CUAD also noted Israel's long history of environmental racism, dating back to the redirection of the Jordan River away from refugee camps in the West Bank during the Nakba of 1948. Israel's state-owned water company Mekorot carried out this redirection and is today one of the eight firms targeted by CUAD for divestment.
THE LAUNCH of CUAD is a vital and courageous step in holding Columbia University to its self-proclaimed moral commitment to social, political and economic justice while simultaneously bringing the centrality of the struggle for justice in Palestine to the forefront of political discussion.

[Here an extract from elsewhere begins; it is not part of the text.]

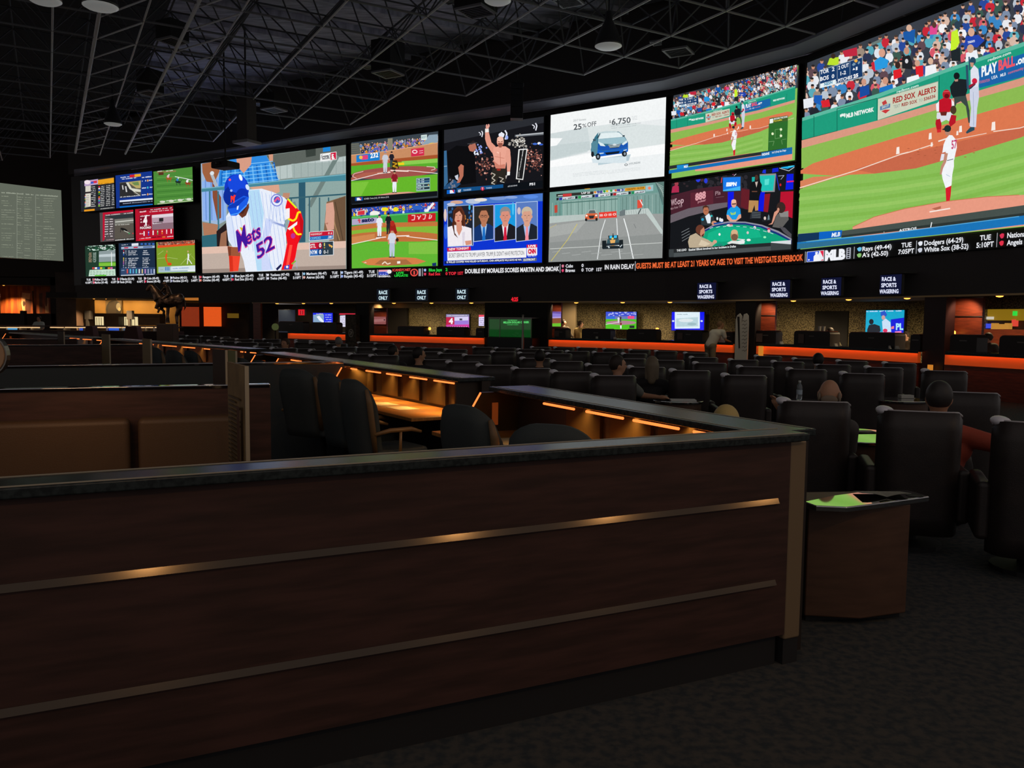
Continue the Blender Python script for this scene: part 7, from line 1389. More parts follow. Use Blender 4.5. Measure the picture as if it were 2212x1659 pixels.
# ================================================================ carrels, booths and near furniture
V2 = lambda x, y: Vector((x, y))
N3 = lambda p, z: (p.x, p.y, z)
D1 = V2(.9004, .4351); N1 = V2(-.4351, .9004)          # along the near partition, and away from the camera
CRN = V2(1.335, 3.763)
M_gcap = M_gran
M_bpanel = mat('bronze_panel', 0x5c4a2c, .3, metal=.5, noise=(3, 0x443620, .3, .7))
M_beige = mat('beige_post', 0x937e64, .3, metal=.3)
pw = thing('near_partition', 'long dark wood partition with a granite cap and two metal strips, nearest the viewer', 'partition')
L0 = CRN - D1 * 6.2
def seg(mb, a, b, n, t0, t1, z0, z1):
    return mb.prism([a + n * t0, b + n * t0, b + n * t1, a + n * t1], z0, z1)
E1 = CRN - D1 * .06
m = MB(); seg(m, L0, E1, N1, 0, .12, .15, 1.06); m.build('wood_panel', M_wood, pw)
m = MB(); seg(m, L0, E1 - D1 * .02, N1, .035, .10, 0, .15); m.build('toe_kick', M_black, pw)
m = MB(); seg(m, L0, CRN + D1 * .02, N1, -.035, .17, 1.06, 1.095); m.build('cap', M_gcap, pw, bevel=.006)
for t_ in (-.02, .15): m = MB(); seg(m, L0, CRN, N1, t_, t_ + .006, 1.095, 1.098); m.build('cap_inlay', mat('inlay_painted_glint', 0xb0a898, .4), pw)  # glint of the metal lines put into a pale paint colour
for z in (.79, .41):
    m = MB(); a = L0 - N1 * .001; b = E1 - D1 * .07 - N1 * .001; tn = .0113 if z > .6 else .0127; m.hexa([N3(a, z - .0115), N3(b, z - .0115), N3(b - N1 * .014, z - .0115), N3(a - N1 * .014, z - .0115)], [N3(a, z + .0115), N3(b, z + .0115), N3(b - N1 * (.014 - tn), z + .0115), N3(a - N1 * (.014 - tn), z + .0115)]); m.build('metal_strip', M_brass, pw)
m = MB(); c = CRN - D1 * .025; seg(m, c - D1 * .035, c + D1 * .065, N1, .0, .12, .12, 1.06); m.build('end_post', M_beige, pw, bevel=.012)
m = MB(); seg(m, c - D1 * .03, c + D1 * .06, N1, .01, .10, 0, .12); m.build('post_foot', M_black, pw)
for s_ in (.24, 3.46, 5.5, 8.1):
    q_ = V2(-1.22, 2.52) + D1 * s_ - N1 * 4.7; h_ = V2(-1.22, 2.52) + D1 * (s_ / 3.07); lamp('ceiling_spot', 'SPOT', (q_.x, q_.y, 4.5), 38, (1, .58, .22), .05, (h_.x, h_.y, .6), 60)

def on(A, B, px):
    d = ray(px, 700); e = B - A; det = d.x * (-e.y) + e.x * d.y; t = (A.x * (-e.y) + e.x * A.y) / det
    return V2(d.x * t, d.y * t)
M_tube = M_strip
def carrel(lab, A, B, bays, side=-1, endpanel=True, lit=26, mids=(), desk=True, label_strip=True):
    """a run of betting carrels from A (near the viewer) to B; bays are photo columns of each light tube"""
    t = thing('carrel_run', lab, 'desk'); d = (B - A).normalized(); n = V2(-d.y, d.x)     # n points to the seated side
    m = MB(); seg(m, A, B, n, -.12, .26, 1.055, 1.09); m.build('cap', M_gcap, t, bevel=.006)
    for o_ in (-.09, .22): m = MB(); seg(m, A, B, n, o_, o_ + .008, 1.09, 1.093); m.build('cap_inlay', mat('inlay_painted_glint', 0, 0), t)
    m = MB(); seg(m, A, B, n, -.07, .02, 0, 1.055); m.build('back_panel', mat('carrel_black', 0x2a211c, .5), t)
    if desk:
        m = MB(); seg(m, A + d * .1, B + d * .16, n, .02, .66, .72, .75); m.build('desktop', M_oak, t, bevel=.005)
    for (x0, x1) in bays:
        A2 = A + n * .235; B2 = B + n * .235
        p = on(A2, B2, x1); q = on(A2, B2, x0)
        if (q - p).dot(d) < 0: p, q = q, p
        m = MB(); seg(m, p - d * .015, q + d * .015, n, -.213, -.19, .78, 1.045); m.build('bay_panel', M_bpanel, t)
        m = MB(); m.tube([N3(p, 1.035), N3(q, 1.035)], .0085, 6); m.build('light_tube', M_tube, t)
        c = (p + q) / 2 - n * .03; L_ = (q - p).length
        o = lamp('tube_light', 'AREA', N3(c, 1.03), lit * L_ * .30, (1, .52, .16), L_ * .9, (c.x, c.y, 0), sy=.04); o.data.spread = radians(125)
    def divider(p, name='end_divider', ed=True):
        m = MB(); m.hexa([N3(p + n * .02, .75), N3(p + n * .52, .75), N3(p + n * .52 + d * .03, .75), N3(p + n * .02 + d * .03, .75)][::-1], [N3(p + n * .02, 1.05), N3(p + n * .34, 1.05), N3(p + n * .34 + d * .03, 1.05), N3(p + n * .02 + d * .03, 1.05)][::-1]); m.build(name, M_bpanel, t)
        if ed: m = MB(); m.tube([N3(p + n * .525, .76), N3(p + n * .345, 1.05)], .007, 6); m.build('edge_tube', M_tube, t)
    divider(B - d * .04)
    for x in mids: divider(on(A, B, x), 'mid_divider')
    if endpanel: m = MB(); p = A + d * .05; m.prism([p + n * .02, p + n * .25, p + n * .25 + d * .03, p + n * .02 + d * .03], 0, 1.05); m.build('end_panel', mat('carrel_black', 0, 0), t)
    if label_strip:
        m = MB(); p = B - d * .045 + n * .2; m.prism([p, p + n * .05, p + n * .05 - d * .004, p - d * .004], .8, .97); m.build('label_strip', mat('orange_label', 0x8a4820, .6, emit=0x7a3410, es=.5), t)
    return t, d, n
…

Within days of its launch, CUAD faced the predictable onslaught of well-funded and powerful Zionist groups on campus--with students from pro-Israel organizations reportedly tearing down flyers for public meetings about BDS.
At a time when student activists are under attack from the right as "coddled anti-free speech crusaders," this campaign demonstrates clearly that our side is the one that stands for free expression and dialogue, regardless of viewpoint or financial influence.
CUAD aims at nothing less than pressing all organizations committed to social justice--including groups taking up labor issues, opposition to sexual assault, climate justice and issues specific to various communities of color--to assess the realities of their political situations and analyze the relationship between the Zionist project in Palestine and their own struggle.
As Jacobs said, "We're hoping to maximize our campaign's impact and chance for victory in our active effort to raise awareness regarding the linkages between the oppression of the indigenous Palestinian people by the Israeli apartheid regime and other instances of oppression both domestically and across the globe."
This political analysis--to compellingly argue that a just Palestine is central in the struggle for a better world--is what it will take to grow our ranks and ultimately build a force strong enough to win.